Selon lui, cette candidature, comme celle du chef du NPD, Jagmeet Singh, peut soulever l’intérêt des électeurs autochtones.

« Il se passe quelque chose dans les communautés racialisées, dit M. Khelsilem. Honnêtement, je pense que Jagmeet a un impact. »

D’autres adoptent des idées plus radicales. Russ Diabo, un expert des politiques autochtones, ne croit pas en la réconciliation possible au sein de la structure de pouvoir existante.

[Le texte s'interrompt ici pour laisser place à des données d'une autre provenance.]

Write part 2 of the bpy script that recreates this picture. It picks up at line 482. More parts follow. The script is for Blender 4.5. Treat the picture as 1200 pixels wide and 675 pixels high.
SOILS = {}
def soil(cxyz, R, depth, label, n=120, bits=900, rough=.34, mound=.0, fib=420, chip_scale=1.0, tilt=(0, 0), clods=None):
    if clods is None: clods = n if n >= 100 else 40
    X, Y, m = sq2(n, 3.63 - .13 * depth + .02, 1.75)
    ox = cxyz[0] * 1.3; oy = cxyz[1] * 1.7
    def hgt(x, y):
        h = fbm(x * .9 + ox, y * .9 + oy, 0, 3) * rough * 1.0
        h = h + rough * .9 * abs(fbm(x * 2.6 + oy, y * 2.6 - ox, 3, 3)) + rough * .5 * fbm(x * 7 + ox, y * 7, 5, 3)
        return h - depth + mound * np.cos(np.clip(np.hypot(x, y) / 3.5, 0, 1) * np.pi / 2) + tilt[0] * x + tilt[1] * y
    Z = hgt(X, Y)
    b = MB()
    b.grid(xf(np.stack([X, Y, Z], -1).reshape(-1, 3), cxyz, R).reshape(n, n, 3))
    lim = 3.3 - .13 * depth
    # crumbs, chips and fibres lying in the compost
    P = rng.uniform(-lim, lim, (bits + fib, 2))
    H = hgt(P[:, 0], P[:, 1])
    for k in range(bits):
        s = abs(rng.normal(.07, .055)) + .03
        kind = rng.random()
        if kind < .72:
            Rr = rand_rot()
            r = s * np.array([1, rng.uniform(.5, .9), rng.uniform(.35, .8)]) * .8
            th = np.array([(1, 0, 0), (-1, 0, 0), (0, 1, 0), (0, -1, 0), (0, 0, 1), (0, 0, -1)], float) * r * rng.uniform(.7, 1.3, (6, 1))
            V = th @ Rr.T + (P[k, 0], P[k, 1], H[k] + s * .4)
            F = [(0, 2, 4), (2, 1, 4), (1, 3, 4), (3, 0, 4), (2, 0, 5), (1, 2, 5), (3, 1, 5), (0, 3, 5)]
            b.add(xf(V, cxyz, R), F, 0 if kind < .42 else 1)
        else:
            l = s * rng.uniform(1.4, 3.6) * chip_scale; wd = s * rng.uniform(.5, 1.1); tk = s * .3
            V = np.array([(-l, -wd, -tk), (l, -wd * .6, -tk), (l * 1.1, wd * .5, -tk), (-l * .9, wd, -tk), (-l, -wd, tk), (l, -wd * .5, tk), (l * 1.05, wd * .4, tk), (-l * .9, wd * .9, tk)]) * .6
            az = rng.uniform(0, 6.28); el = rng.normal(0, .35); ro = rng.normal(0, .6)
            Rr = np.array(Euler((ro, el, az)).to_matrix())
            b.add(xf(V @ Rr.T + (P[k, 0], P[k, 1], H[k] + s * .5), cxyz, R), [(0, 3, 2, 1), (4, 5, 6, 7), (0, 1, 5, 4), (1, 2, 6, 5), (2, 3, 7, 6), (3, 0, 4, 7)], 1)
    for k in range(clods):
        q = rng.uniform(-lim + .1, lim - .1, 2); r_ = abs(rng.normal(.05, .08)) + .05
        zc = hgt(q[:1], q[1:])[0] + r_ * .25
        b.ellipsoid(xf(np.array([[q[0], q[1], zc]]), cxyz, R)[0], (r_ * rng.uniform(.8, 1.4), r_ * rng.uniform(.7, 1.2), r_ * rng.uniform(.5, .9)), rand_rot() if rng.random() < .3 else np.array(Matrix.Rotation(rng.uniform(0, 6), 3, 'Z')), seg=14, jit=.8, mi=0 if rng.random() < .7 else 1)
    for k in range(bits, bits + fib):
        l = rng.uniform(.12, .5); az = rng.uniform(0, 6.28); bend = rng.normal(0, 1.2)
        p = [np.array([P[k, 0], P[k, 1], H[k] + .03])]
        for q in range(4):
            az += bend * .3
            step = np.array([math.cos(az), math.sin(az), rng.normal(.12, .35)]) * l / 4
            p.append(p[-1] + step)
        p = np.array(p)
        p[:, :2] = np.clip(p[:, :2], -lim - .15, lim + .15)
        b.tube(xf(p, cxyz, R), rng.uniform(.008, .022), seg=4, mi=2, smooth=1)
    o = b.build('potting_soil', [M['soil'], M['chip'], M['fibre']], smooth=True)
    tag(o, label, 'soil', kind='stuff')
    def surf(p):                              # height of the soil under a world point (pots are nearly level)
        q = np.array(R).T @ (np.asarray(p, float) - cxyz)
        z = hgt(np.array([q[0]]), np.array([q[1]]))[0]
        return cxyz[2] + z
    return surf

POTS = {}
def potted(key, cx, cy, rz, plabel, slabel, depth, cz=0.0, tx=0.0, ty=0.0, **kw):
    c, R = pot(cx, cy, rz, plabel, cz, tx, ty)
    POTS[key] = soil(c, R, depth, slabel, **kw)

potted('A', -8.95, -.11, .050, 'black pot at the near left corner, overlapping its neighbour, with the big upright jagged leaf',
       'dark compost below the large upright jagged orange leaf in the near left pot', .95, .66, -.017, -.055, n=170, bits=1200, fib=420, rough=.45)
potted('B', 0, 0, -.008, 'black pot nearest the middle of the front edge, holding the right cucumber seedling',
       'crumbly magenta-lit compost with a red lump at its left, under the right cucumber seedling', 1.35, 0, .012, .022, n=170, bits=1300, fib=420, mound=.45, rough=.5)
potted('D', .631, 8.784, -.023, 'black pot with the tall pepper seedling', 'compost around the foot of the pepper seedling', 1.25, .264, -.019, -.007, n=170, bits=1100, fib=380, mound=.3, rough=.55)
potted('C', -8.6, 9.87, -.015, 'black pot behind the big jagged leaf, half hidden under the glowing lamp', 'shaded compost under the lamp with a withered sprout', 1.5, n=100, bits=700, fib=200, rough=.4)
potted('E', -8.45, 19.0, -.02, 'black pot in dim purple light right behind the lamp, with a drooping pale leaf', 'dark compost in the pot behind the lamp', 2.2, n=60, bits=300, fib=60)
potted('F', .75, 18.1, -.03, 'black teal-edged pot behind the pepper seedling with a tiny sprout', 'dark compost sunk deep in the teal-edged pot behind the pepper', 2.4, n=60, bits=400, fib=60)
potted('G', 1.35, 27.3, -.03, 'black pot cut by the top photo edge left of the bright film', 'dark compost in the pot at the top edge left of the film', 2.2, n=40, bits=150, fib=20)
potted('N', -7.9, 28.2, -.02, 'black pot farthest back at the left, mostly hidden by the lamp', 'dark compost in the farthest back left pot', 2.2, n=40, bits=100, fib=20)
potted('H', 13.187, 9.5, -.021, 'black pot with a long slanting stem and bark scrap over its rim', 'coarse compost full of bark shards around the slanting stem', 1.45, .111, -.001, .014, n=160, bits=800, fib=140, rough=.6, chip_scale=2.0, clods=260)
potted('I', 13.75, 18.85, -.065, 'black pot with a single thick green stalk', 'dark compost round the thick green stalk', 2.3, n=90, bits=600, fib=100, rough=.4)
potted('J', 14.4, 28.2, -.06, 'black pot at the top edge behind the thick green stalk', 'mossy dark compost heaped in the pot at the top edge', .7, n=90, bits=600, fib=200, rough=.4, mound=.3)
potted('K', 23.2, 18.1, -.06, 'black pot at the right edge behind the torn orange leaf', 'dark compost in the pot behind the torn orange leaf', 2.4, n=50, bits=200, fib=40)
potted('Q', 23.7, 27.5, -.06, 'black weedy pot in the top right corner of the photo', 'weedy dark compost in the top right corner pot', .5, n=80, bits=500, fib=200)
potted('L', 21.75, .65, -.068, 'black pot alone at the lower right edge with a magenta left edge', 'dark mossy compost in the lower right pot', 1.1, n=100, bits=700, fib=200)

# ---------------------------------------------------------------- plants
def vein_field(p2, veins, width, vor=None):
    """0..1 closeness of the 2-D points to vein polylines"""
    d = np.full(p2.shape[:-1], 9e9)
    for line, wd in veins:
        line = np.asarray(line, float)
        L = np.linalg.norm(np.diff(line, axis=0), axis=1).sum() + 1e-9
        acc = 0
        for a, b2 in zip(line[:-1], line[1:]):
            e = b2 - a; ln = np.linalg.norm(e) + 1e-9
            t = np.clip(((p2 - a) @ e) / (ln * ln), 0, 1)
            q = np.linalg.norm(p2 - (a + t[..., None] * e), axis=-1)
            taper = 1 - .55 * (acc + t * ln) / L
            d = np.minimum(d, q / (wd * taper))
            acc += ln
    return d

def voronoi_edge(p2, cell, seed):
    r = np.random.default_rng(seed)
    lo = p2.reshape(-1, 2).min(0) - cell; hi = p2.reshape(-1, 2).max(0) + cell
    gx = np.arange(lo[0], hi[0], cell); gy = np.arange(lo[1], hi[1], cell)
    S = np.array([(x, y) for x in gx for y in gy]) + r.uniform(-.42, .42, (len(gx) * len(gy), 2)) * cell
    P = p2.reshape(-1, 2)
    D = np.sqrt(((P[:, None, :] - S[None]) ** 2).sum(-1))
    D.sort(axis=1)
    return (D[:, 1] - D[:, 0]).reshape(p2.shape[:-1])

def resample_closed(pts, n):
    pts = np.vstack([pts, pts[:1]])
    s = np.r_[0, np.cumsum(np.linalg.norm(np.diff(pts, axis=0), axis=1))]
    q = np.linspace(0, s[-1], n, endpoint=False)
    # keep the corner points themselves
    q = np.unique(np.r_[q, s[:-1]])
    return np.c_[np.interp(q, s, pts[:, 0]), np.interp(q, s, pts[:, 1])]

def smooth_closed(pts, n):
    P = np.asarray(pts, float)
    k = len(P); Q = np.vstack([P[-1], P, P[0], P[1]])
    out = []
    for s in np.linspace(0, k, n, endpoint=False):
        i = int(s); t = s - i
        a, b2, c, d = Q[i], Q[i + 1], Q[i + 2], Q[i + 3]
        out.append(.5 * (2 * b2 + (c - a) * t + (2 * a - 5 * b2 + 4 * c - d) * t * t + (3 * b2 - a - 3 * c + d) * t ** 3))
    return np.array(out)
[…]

Selon lui, ce terme avait été utilisé de manière rhétorique pour contenir les communautés autochtones.

M. Diabo était un membre fondateur de la commission des peuples autochtones du parti libéral en 1990. Il a quitté le parti en 1996, accusant Jean Chrétien, alors premier ministre, d’enterrer la plateforme autochtone et de poursuivre ce qu’il a décrit comme un « un vieil objectif fédéral de mettre fin aux droits des peuples autochtones ».

Le vrai changement et la réconciliation ne peuvent pas venir du haut vers le bas, fait valoir M. Diabo.

« Je vais examiner une stratégie postélectorale pour déterminer comment nous allons engager le prochain gouvernement de quel que parti il soit, afin de faire progresser notre droit à l’autodétermination et nos droits fonciers », prévient-il.